Je suis encore plus surpris qu’on n’ait pas respecté l’enveloppe de M. de Courteilles, et que l’on prive un conseiller d’État d’un écrit sur la jurisprudence. Vous recevrez cet écrit par quelque autre voie, et vous jugerez si on doit le traiter avec tant de rigueur.

Vous n’ignorez pas qu’on a fait en Hollande deux éditions de quelques-unes de mes lettres, qu’on a cruellement falsifiées, et auxquelles on a joint des notes d’une insolence punissable contre les personnes du royaume les plus respectables. On m’a conseillé de m’adresser à un nommé M. du Clairon, qui est, dit-on, actuellement commissaire de la marine, ou consul à Amsterdam : il est auteur d’une tragédie de Cromwell, qu’il a dédiée à M. le duc de Praslin. Je ne veux pas croire qu’il soit trop instruit du mystère de cette abominable édition ; mais je crois qu’il peut aisément se procurer des lumières sur l’éditeur.

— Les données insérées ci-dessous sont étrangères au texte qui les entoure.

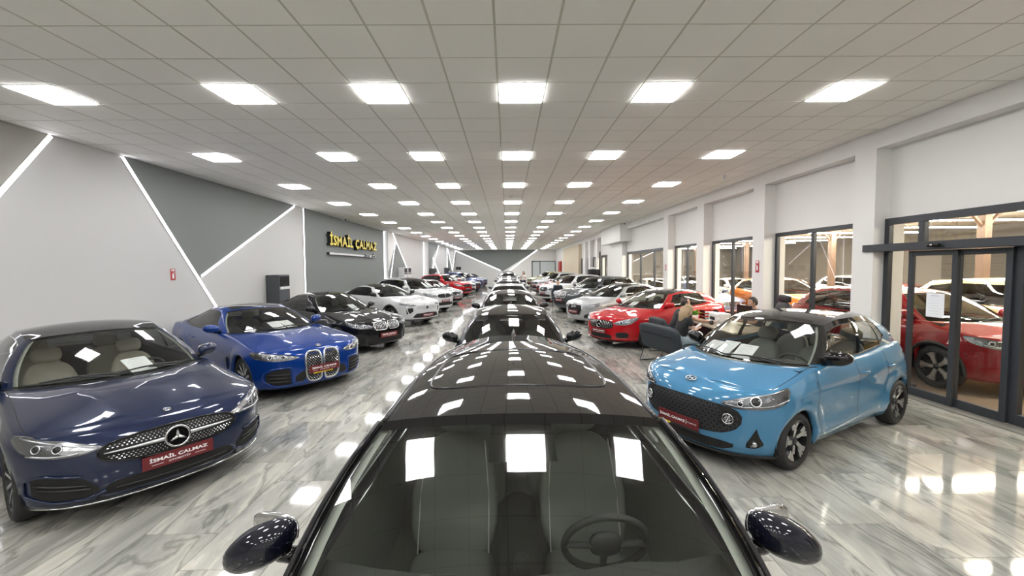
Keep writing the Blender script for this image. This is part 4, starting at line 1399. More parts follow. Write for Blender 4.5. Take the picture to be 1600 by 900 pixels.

M. le prince de Soubise, et plusieurs autres personnes d’une grande distinction, sont très-outragés dans ces lettres. Il est nécessaire que je mette au moins dans les journaux un avertissement[1] qui démontre et qui confonde la calomnie. Heureusement les preuves sont nettes et claires : j’ai en main les certificats de ceux à qui j’avais écrit ces lettres, qu’un faussaire a défigurées. J’espère que M. du Clairon, qui est sur les lieux, voudra bien me donner des éclaircissements sur cette manœuvre infâme. Je lui écris[2] qu’ayant, comme lui, M. le duc de Praslin pour protecteur, j’ai quelque droit d’espérer ses bons offices, dans cette conjoncture, à l’abri d’une telle protection ; que le livre est imprimé par Marc-Michel Rey, imprimeur de J.-J. Rousseau, à Amsterdam ; que Jean-Jacques y est loué, et les hommes les plus respectables chargés d’outrages ; que je le supplie de vouloir bien me donner sur cette œuvre d’iniquité les notions qu’il pourra acquérir, et que tous les honnêtes gens lui en auront obligation. Je me flatte que M. le duc de Praslin permettra la liberté que je prends de dire un mot dans cette lettre de mon attachement pour lui, et de la protection dont il m’honore.

  1. Il l’intitula Appel au public ; voyez tome XXV, page 579.
  2. La lettre de Voltaire est perdue.